** DATASET ROWS **
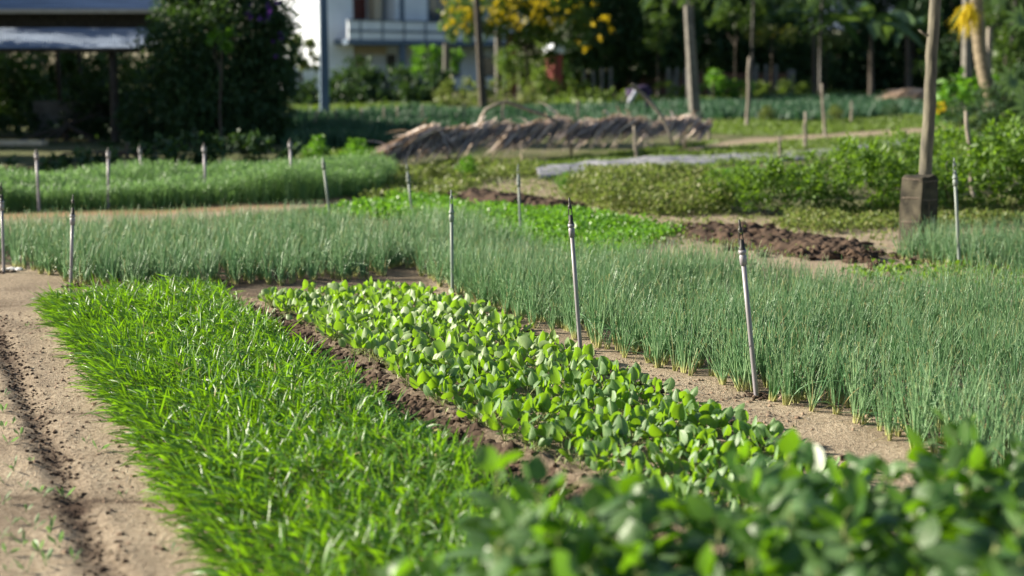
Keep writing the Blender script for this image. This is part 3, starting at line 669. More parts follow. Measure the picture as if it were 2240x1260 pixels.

---

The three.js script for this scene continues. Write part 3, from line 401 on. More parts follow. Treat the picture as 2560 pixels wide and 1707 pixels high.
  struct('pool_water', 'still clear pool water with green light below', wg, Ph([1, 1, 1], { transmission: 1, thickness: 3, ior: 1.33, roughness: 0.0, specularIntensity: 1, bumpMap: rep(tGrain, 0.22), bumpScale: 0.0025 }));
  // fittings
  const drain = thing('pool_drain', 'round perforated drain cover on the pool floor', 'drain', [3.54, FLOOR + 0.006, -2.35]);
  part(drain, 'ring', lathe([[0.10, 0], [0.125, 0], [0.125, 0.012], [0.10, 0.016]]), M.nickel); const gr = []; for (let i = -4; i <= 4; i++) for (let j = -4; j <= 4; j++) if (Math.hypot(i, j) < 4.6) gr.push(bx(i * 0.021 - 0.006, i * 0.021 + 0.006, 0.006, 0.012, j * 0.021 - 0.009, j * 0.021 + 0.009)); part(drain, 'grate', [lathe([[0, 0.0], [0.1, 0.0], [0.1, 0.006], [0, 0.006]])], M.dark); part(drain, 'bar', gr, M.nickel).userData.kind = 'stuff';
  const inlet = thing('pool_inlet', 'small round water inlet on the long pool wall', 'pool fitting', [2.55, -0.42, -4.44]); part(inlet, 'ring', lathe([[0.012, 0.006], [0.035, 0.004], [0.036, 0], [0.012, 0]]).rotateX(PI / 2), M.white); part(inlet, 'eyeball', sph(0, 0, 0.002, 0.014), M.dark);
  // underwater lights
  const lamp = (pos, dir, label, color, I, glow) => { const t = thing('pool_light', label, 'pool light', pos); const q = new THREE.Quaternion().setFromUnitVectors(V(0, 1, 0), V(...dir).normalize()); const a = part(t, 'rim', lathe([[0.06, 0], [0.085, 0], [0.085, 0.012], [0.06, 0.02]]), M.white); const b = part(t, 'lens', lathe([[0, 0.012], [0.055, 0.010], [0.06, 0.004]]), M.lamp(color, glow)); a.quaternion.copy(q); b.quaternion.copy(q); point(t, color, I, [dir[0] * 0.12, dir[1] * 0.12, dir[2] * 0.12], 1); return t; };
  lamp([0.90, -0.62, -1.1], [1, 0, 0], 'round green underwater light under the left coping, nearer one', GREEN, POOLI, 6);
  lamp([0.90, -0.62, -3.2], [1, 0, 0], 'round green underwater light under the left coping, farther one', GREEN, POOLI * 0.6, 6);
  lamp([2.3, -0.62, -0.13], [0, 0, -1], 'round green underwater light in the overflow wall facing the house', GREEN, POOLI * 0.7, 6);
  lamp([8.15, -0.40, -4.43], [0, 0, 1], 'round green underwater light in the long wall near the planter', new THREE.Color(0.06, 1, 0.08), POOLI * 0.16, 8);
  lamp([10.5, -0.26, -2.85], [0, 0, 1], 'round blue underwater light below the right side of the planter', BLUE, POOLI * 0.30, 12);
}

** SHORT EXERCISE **
In the entries above, find the lines containing the word "picture" and say how many there are, with no other words.

** FINISHED ANSWER **
2